Free-to-play is "new frontier" of Western game development
Former Activision VP Robin Kaminsky says f2p is industry's biggest challenge
Former Activision vice president Robin Kaminsky believes that free-to-play games are now "the most interesting and challenging development environment" for industry professionals.
In an op-ed article for IndustryGamers, Kaminsky addresses the perception that the people working in free-to-play are "not as talented" as their peers working on pay-to-play PC and console games.
"The assumption is that it's easy - even uninteresting - to develop free-to-play games. In my opinion, that's simply untrue. Making a successful, inventive and exciting free-to-play game is the most interesting and challenging development environment available to programmers, designers, and artists today."
Kaminsky asserts that, in traditional game development, the "primary (and perhaps only) objective" of all content is to get the consumer to buy the game.
"[Developers] don't need to care how often you play, whether you play all parts of the game or, at its heart, if you even play the game at all.

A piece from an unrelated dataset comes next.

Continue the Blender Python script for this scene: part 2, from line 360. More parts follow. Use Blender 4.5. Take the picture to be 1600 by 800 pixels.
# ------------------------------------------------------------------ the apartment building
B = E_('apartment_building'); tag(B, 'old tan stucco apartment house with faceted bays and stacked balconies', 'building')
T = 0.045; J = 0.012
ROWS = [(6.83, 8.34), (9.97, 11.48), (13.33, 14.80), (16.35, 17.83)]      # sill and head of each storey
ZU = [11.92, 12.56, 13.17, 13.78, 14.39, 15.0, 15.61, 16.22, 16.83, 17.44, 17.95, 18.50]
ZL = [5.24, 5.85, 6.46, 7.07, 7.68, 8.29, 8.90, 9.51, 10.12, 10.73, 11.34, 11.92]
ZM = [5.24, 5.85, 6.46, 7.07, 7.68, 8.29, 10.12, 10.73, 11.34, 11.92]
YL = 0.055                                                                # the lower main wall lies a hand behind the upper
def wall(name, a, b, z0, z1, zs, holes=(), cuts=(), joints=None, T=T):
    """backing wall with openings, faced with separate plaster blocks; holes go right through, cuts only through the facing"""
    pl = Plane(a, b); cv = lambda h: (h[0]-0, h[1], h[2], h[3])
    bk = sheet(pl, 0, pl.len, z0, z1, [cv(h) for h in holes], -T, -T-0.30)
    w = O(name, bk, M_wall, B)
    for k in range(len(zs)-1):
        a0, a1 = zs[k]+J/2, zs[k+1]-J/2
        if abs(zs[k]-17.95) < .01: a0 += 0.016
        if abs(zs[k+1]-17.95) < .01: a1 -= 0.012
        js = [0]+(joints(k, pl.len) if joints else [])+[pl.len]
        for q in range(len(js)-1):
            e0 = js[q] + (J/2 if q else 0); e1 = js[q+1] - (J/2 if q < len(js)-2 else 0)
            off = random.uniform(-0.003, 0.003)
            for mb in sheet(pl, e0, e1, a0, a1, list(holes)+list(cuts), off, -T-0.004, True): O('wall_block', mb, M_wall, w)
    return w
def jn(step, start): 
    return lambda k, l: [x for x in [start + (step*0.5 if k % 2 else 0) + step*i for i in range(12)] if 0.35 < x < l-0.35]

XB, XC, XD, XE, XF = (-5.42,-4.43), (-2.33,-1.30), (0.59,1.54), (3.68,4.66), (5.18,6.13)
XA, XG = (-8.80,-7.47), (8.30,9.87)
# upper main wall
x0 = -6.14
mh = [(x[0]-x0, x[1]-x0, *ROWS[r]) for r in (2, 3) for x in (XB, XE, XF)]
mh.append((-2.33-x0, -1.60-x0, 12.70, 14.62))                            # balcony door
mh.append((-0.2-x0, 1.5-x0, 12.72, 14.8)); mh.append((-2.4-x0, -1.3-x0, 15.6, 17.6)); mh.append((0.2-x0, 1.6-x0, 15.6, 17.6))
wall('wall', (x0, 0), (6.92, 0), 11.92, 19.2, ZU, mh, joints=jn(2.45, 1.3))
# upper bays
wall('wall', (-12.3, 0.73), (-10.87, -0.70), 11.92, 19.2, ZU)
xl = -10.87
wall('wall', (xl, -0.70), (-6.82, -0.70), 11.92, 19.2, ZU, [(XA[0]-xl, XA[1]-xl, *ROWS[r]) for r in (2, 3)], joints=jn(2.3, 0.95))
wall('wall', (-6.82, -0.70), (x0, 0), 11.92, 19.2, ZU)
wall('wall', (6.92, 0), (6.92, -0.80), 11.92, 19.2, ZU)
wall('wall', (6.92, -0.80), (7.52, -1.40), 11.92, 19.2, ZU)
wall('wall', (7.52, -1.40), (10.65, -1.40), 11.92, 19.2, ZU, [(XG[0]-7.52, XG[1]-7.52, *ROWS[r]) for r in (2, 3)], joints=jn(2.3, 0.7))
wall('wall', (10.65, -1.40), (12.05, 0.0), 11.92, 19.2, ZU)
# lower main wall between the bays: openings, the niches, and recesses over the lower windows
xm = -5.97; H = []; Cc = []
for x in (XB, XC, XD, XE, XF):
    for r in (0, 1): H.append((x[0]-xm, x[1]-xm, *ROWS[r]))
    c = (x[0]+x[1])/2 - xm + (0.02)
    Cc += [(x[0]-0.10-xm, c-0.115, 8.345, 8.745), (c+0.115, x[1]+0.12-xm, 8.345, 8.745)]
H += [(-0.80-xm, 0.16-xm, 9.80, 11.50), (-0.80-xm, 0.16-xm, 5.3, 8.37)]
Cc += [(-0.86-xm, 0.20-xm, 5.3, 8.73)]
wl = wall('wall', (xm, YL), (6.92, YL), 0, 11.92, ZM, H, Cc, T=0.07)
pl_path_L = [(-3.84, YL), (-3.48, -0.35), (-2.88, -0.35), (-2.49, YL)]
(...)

The sale's been made."
"Publishers can even market their way to success on a traditional but lower quality console and PC game, because in that market you simply have to acquire purchasers upfront. A free-to-play developer does not have that luxury."

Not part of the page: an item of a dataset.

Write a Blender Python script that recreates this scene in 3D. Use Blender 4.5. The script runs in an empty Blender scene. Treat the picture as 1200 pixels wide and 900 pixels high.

According to Kaminsky, the challenge for free-to-play developers is more daunting. For their products to be successful, they have to create "an intense emotional response" within the player, while also juggling the responsibilities of allowing constant communication, adding monetisation options, and making the game compelling for "huge hours of play."
"I believe free-to-play is the new frontier of western game development... In free-to-play games, people are the game. Not the graphics, not the game mechanics, not the AI or scripting, but real, living, breathing people. The games must be designed to drive the consumer to engage with the game and ideally with one another... The more engagement, the better the results."
"This is more than entertainment; the best games become an intrinsic part of the players' psyche. Great, sticky, free-to-play games are not time fillers. These games have meaning to the players who feel compelled to play and succeed in the game world."
Robin Kaminsky worked at Activision from 2005 to 2008. She joined the board at cloud-based streaming service Gaikai in July.